**PROBLEM DESCRIPTION**:
Tally the lines containing "scene" and report the number alone.

**ENTRIES SHOWN**:
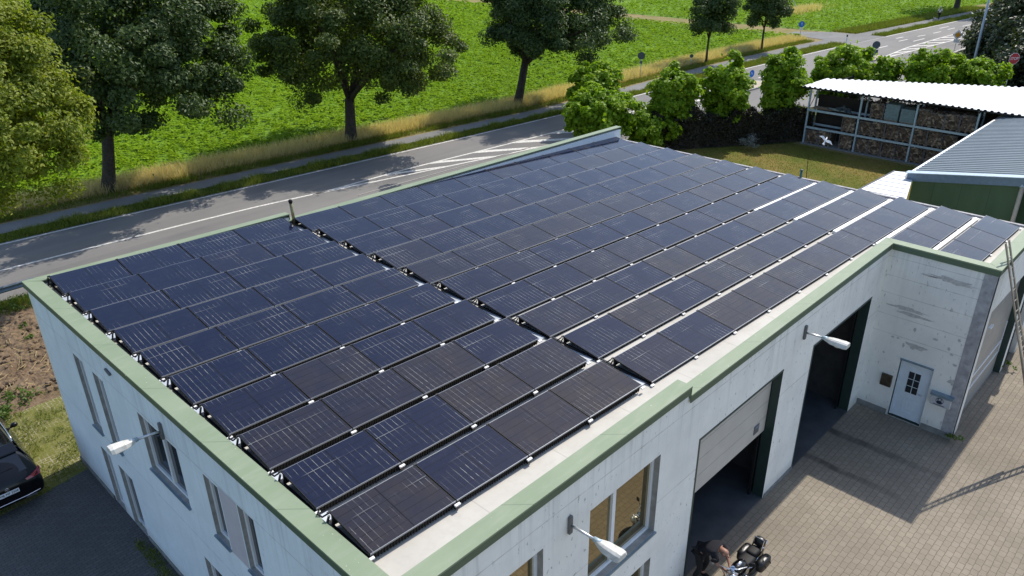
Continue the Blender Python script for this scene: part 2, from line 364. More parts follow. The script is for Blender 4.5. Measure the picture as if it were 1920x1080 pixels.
# overgrown grid pavers
t=NT('grass_grid_pavers'); p=t.pos(); v=t.node('ShaderNodeTexVoronoi',Scale=9.0); v.distance='CHEBYCHEV'; v.inputs['Randomness'].default_value=.25; t.l.new(p,v.inputs['Vector'])
n=t.noise(p,.9,6,.65); f=t.noise(p,11,4)
g=t.mix(f,(.09,.105,.02),(.20,.19,.06)); st=t.mix(f,(.27,.23,.16),(.36,.31,.23))
msk=t.math('GREATER_THAN',v.outputs['Distance'],.42); c=t.mix(t.math('MULTIPLY',msk,t.ramp(n,[(.42,0),(.60,1)])),g,st); t.set(col=c,rough=.9,spec=.1); t.bump(f,.6,.04); M['gridpave']=t.m
M['kerb']=plain('kerb_stone',(.30,.29,.27),.8,var=.2)
M['sand']=plain('island_paving',(.40,.34,.25),.85,var=.2,scale=2)

# leaves
M['leaf_lime']=leafmat('linden_leaves',[(.11,.15,.014),(.18,.235,.02),(.26,.31,.03),(.36,.37,.05)],.45,.55)
M['leaf_dark']=leafmat('oak_leaves',[(.030,.058,.014),(.050,.090,.020),(.075,.12,.027),(.115,.16,.04)],.30,.5)
M['leaf_maple']=leafmat('maple_leaves',[(.038,.066,.010),(.062,.10,.014),(.10,.145,.02),(.18,.21,.03)],.34,.52)
M['leaf_plane']=leafmat('plane_leaves',[(.10,.185,.010),(.17,.29,.014),(.24,.385,.020),(.37,.48,.045)],.5,.5,spec=.22)
M['leaf_hedge']=leafmat('purple_hedge',[(.016,.014,.012),(.028,.022,.016),(.035,.036,.016),(.05,.05,.02)],.15,.5)
M['leaf_shrub']=leafmat('shrub_leaves',[(.018,.032,.014),(.035,.055,.022),(.055,.075,.03),(.10,.12,.03)],.25,.45)
M['leaf_red']=leafmat('red_shrub',[(.05,.02,.02),(.12,.05,.045),(.16,.10,.06)],.25,.5)
M['leaf_crop']=leafmat('beet_leaves',[(.15,.245,.010),(.195,.32,.012),(.245,.385,.016),(.31,.44,.03)],.40,.7,nscale=.12,spec=.05)
M['straw']=leafmat('dry_grass',[(.48,.38,.19),(.66,.52,.29),(.78,.64,.40),(.40,.38,.13)],.45,.7,nscale=.35)
M['grass']=leafmat('grass_blades',[(.08,.125,.014),(.13,.18,.02),(.19,.225,.035),(.29,.27,.08)],.45,.6,nscale=.5)
M['weed']=leafmat('weed_leaves',[(.05,.10,.012),(.09,.16,.02),(.15,.22,.035)],.4,.5)
M['logs']=leafmat('split_logs',[(.035,.024,.017),(.08,.055,.037),(.17,.12,.08),(.45,.34,.24)],0.0,.8,nscale=.8)
# ------------------------------------------------------------------ camera
CAM_LOC=Vector((-4.6353,-21.7359,14.5034)); F_PX=1446.2
cam=bpy.data.cameras.new('camera'); camo=bpy.data.objects.new('camera',cam); COL.objects.link(camo)
camo.location=CAM_LOC; camo.rotation_euler=(R(63.8140473),R(.6616886),R(-45.8666736)); cam.sensor_width=36; cam.lens=F_PX/1920*36; cam.clip_end=4000; cam.clip_start=.1
S.camera=camo
CR=np.array(camo.rotation_euler.to_matrix()); CL=np.array(CAM_LOC)
def in_view(P,mx=.12):
    c=(np.asarray(P)-CL)@CR; d=-c[:,2]; u=c[:,0]/np.maximum(d,1e-3)*F_PX/960; v=c[:,1]/np.maximum(d,1e-3)*F_PX/540
    return (d>1)&(np.abs(u)<1+mx)&(np.abs(v)<1+mx*1.5)
# ------------------------------------------------------------------ light
w=bpy.data.worlds.new('World'); S.world=w; w.use_nodes=True; nt=w.node_tree
sky=nt.nodes.new('ShaderNodeTexSky'); sky.sky_type='NISHITA'; sky.sun_disc=False
SD=Vector((4.45,.40,5.65)).normalized(); sky.sun_elevation=math.asin(SD.z); sky.sun_rotation=math.atan2(SD.x,SD.y)
sky.air_density=1.0; sky.dust_density=1.1; sky.ozone_density=1.0
bg=nt.nodes['Background']; nt.links.new(sky.outputs[0],bg.inputs[0]); bg.inputs[1].default_value=.15
sl=bpy.data.lights.new('sun','SUN'); sl.energy=3.3; sl.angle=R(.53); sl.color=(1,.945,.86); so=bpy.data.objects.new('sun',sl); COL.objects.link(so); so.location=(60,0,60)
so.rotation_euler=SD.to_track_quat('Z','Y').to_euler()
S.view_settings.view_transform='Standard'; S.view_settings.look='None'; S.view_settings.exposure=.50; S.view_settings.gamma=1

# ------------------------------------------------------------------ ground, road, paths, fields
def sheet(name,poly,z,mat,th=.0,kind='structure'):
    o=MB().add([(x,y,z) for x,y in poly],[tuple(range(len(poly)))]).build(name,mat); o['kind']=kind; return o
def strip(name,xs,y0,y1,z,mat,parent=None):
    """band between two curves, sampled at xs"""
    n=len(xs); vs=[(x,a,z) for x,a in zip(xs,y0)]+[(x,b,z) for x,b in zip(xs,y1)]
    fs=[(i,i+1,n+i+1,n+i) for i in range(n-1)]
    o=MB().add(vs,fs).build(name,mat,parent)
    if parent is None: o['kind']='structure'
    return o
ground=sheet('ground',[(-900,-900),(1500,-900),(1500,1500),(-900,1500)],0,M['meadow'])
KX=[-40,-15,3,10,20,30,41,52,62,72,82,92,100,117,135,170,260]
K_edge=[23.5,21.8,20.6,20.05,19.1,18.2,17.35,16.95,16.5,15.8,15.1,14.2,13.4,11.7,9.7,5.5,-7]
K_pn=[25.6,23.8,22.2,21.65,20.75,19.7,18.5,18.1,18.2,17.9,17.3,16.3,15.2,13.4,11.4,7.2,-5.3]
K_pf=[27.2,25.4,23.75,23.15,22.15,21.15,19.95,19.75,19.85,19.6,19.0,17.95,16.9,15.1,13.1,8.9,-3.6]
K_fe=[30.5,28.6,26.9,26.2,25.1,24.0,22.9,22.9,23.1,22.6,22.2,20.8,19.4,17.4,15.4,11.2,-1.3]
XS=np.unique(np.concatenate([np.linspace(-40,260,121),np.array([88,95.5])]))
ev=lambda t,x: np.interp(x,KX,t)
K_cen=lambda x: ev(K_edge,x)-np.interp(x,[-40,14,17,34,45,56,62,80,100,130,260],[3.5,3.5,3.7,5.5,6.0,6.0,6.0,6.0,5.2,3.6,3.5])     # lane line on the near side of the hatching
K_up=lambda x: ev(K_edge,x)-3.35
K_near=lambda x: K_cen(x)-np.interp(x,[-40,45,56,90,120,260],[3.55,3.6,5.0,5.0,3.6,3.5])
field=sheet('field',[(-60,31.6)]+[(x,float(ev(K_fe,x))) for x in KX[1:11]]+[(91.2,21),(91.0,60),(89,330),(-60,330)],.006,M['cropsoil'])
field_b=sheet('far_field',[(96.5,20.3)]+[(x,float(ev(K_fe,x))) for x in (100,117,135,170)]+[(260,8),(420,60),(420,330),(94,330),(96.0,60)],.006,M['cropsoil'])
track=sheet('field_track',[(89.5,21.9),(91.2,21),(96.5,20.2),(95.9,60),(93.6,330),(89.4,330),(91,60),(91.2,24)],.010,M['verge'])
verge=strip('verge',XS,ev(K_pf,XS)-.05,ev(K_fe,XS)+.35,.012,M['verge'])
gstrip=strip('grass_verge',XS,ev(K_edge,XS)-.1,ev(K_pn,XS)+.05,.014,M['meadow'])
path=strip('cycle_path',XS,ev(K_pn,XS),ev(K_pf,XS),.035,M['path'])
road=strip('road',XS,K_near(XS),ev(K_edge,XS)+.25,.03,M['asphalt'])
sheet('side_road',[(56,3.5),(62,-6),(70,-60),(78,-60),(76,-6),(80,3),(92,4.6),(92,9),(56,9.5)],.024,M['asphalt'])
sheet('track_mouth',[(88.2,float(ev(K_edge,88.2))),(97,float(ev(K_edge,97))),(96.5,20.2),(94,24),(91.6,24),(90,19.0)],.040,M['path'])
# painted markings, children of the road
def mark(name,xs,yc,wd,z=.034):
    return strip(name,xs,yc-wd/2,yc+wd/2,z,M['paint'],road)
mark('edge_line',XS,ev(K_edge,XS)+.02,.15)
seg=np.linspace(-40,7.6,30); mark('lane_line',seg,K_cen(seg),.16)
seg=np.linspace(7.75,17,14); mark('lane_line',seg,K_cen(seg),.16)
seg=np.linspace(17,57,40); mark('lane_line',seg,K_cen(seg),.16)
seg=np.linspace(17.3,57,40); mark('lane_line',seg,K_up(seg)-np.interp(seg,[17.3,24],[.45,0]),.16)
hm=MB()
for k in range(20):
    x0=18.6+k*3.5
    x1=x0+3.1
    f=lambda x: (float(K_cen(x))+.10,float(K_up(x)-np.interp(x,[17.3,24],[.45,0]))-.10)
    a0,a1=f(x0)[0],f(x1+.9)[1]
    w_=.75
    if x1+2>57: break
    q=min(1,(x0-14)/8); hm.add([(x0,f(x0)[1],.0345),(x0+1.0,f(x0+1.0)[1],.0345),(x0+1.0+3.1*q,f(x0+1.0+3.1*q)[0],.0345),(x0+3.1*q,f(x0+3.1*q)[0],.0345)],[(3,2,1,0)])
hm.build('hatching',M['paint'],road)
hm=MB(); seg=np.linspace(82.5,128,40)
c0=lambda x: 8.0-.085*(x-84.6); c1=lambda x: c0(x)+np.interp(x,[82,90,100,130],[.25,1.35,1.8,2.2])
mark('lane_line',seg,c0(seg),.16); mark('lane_line',seg,c1(seg),.16)
for k in range(14):
    x0=85.0+k*2.9; x1=x0-2.5
    hm.add([(x0,float(c0(x0)),.0345),(x0+.7,float(c0(x0+.7)),.0345),(x1+.7,float(c1(x1+.7)),.0345),(x1,float(c1(x1)),.0345)],[(0,1,2,3)])
hm.build('hatching',M['paint'],road)
for x0,y0,x1,y1 in [(k,float(ev(K_edge,k))-3.4,k+2.2,float(ev(K_edge,k+2.2))-3.4) for k in range(64,92,6)]+[(94.3,11.25,96.4,11.0),(95.3,9.98,98.2,9.71),(96.2,12.27,97.9,12.03),(99.5,10.93,101.2,10.6),(103.3,10.4,105.4,10.15),(107.8,10.1,109.8,9.88),(108.3,11.25,110.7,10.9),(112,9.6,114.4,9.3),(118,9.0,120.5,8.7)]:
    seg=np.linspace(x0,x1,4); mark('lane_dash',seg,y0+(y1-y0)*(seg-x0)/(x1-x0),.17)
seg=np.linspace(84,250,60); mark('edge_line',seg,K_near(seg)+.25,.14)
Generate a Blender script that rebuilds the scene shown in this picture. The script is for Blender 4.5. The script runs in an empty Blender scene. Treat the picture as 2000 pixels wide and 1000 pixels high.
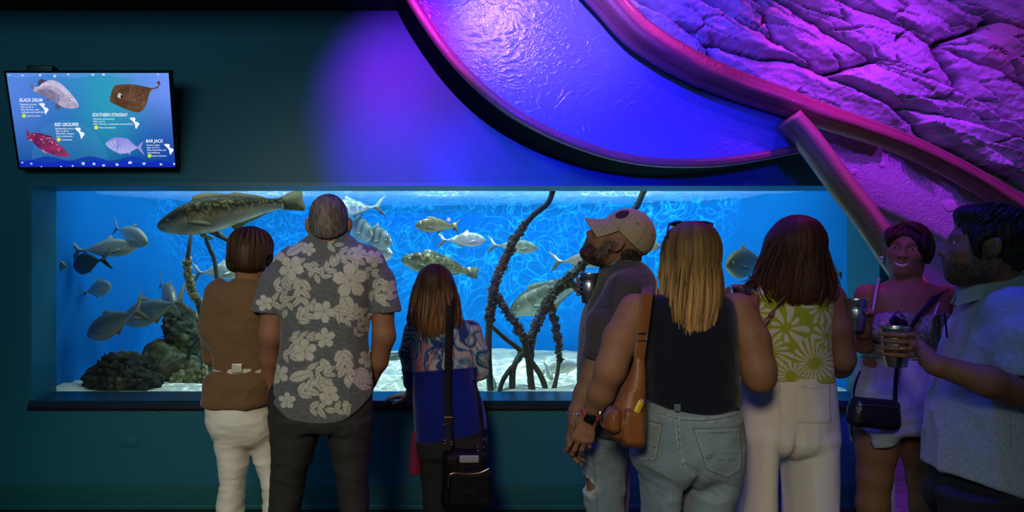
import bpy, bmesh, math, random
import numpy as np
from mathutils import Vector, Matrix
random.seed(7)
RNG = np.random.default_rng(7)
PI = math.pi
F, CX, HY, CZ = 1400.0, 775.0, 495.0, 1.52      # focal length in pixels, vanishing point, eye height (m)
YW, YG = 4.26, 4.559                             # wall face and tank glass distances
COL = bpy.context.scene.collection

def P(px, py, Y):
    return np.array([(px-CX)/F*Y, Y, CZ-(py-HY)/F*Y])
def S(px, Y):
    return px/F*Y

# ---------------------------------------------------------------- noise
def _hash(ix, iy, iz):
    h = (ix.astype(np.int64)*374761393 + iy.astype(np.int64)*668265263 + iz.astype(np.int64)*2147483647) & 0xffffffff
    h = ((h ^ (h >> 13))*1274126177) & 0xffffffff
    h = h ^ (h >> 16)
    return (h & 0xffff)/65535.0
def vnoise(p):
    p = np.asarray(p, dtype=np.float64)
    i = np.floor(p).astype(np.int64); f = p-i
    u = f*f*f*(f*(f*6-15)+10)
    r = 0
    for dx in (0, 1):
        wx = u[:, 0] if dx else 1-u[:, 0]
        for dy in (0, 1):
            wy = u[:, 1] if dy else 1-u[:, 1]
            for dz in (0, 1):
                wz = u[:, 2] if dz else 1-u[:, 2]
                r = r + wx*wy*wz*_hash(i[:, 0]+dx, i[:, 1]+dy, i[:, 2]+dz)
    return r*2-1
def fbm(p, oct=4, gain=.5):
    a, s, r = 1.0, 0.0, 0
    p = np.asarray(p, dtype=np.float64)
    for k in range(oct):
        r = r + a*vnoise(p*(2.03**k)+17.3*k); s += a; a *= gain
    return r/s
def worley(p, two=False):
    """distance to nearest (and second) feature point, plus id"""
    p = np.asarray(p, dtype=np.float64)
    i = np.floor(p).astype(np.int64)
    d1 = np.full(len(p), 9.0); d2 = d1.copy(); cid = np.zeros(len(p))
    flat = np.ptp(p[:, 2]) < 1e-9
    for dx in (-1, 0, 1):
        for dy in (-1, 0, 1):
            for dz in ((0,) if flat else (-1, 0, 1)):
                a, b, c = i[:, 0]+dx, i[:, 1]+dy, i[:, 2]+dz
                q = np.stack([a+.1+.8*_hash(a, b, c), b+.1+.8*_hash(a+57, b, c), (p[:, 2] if flat else c+.1+.8*_hash(a, b+91, c))], 1)
                d = np.sqrt(((p-q)**2).sum(1))
                near = d < d1
                d2 = np.where(near, d1, np.minimum(d2, d))
                cid = np.where(near, _hash(a, b+13, c+7), cid)
                d1 = np.where(near, d, d1)
    return d1, d2, cid
def sstep(a, b, x):
    t = np.clip((x-a)/(b-a), 0, 1); return t*t*(3-2*t)
def mix(a, b, t):
    return np.asarray(a)*(1-t[:, None])+np.asarray(b)*t[:, None]
def srgb(*c):
    if len(c) == 1: c = c[0]
    return tuple((x/255/12.92) if x/255 <= .04045 else ((x/255+.055)/1.055)**2.4 for x in c)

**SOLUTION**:
3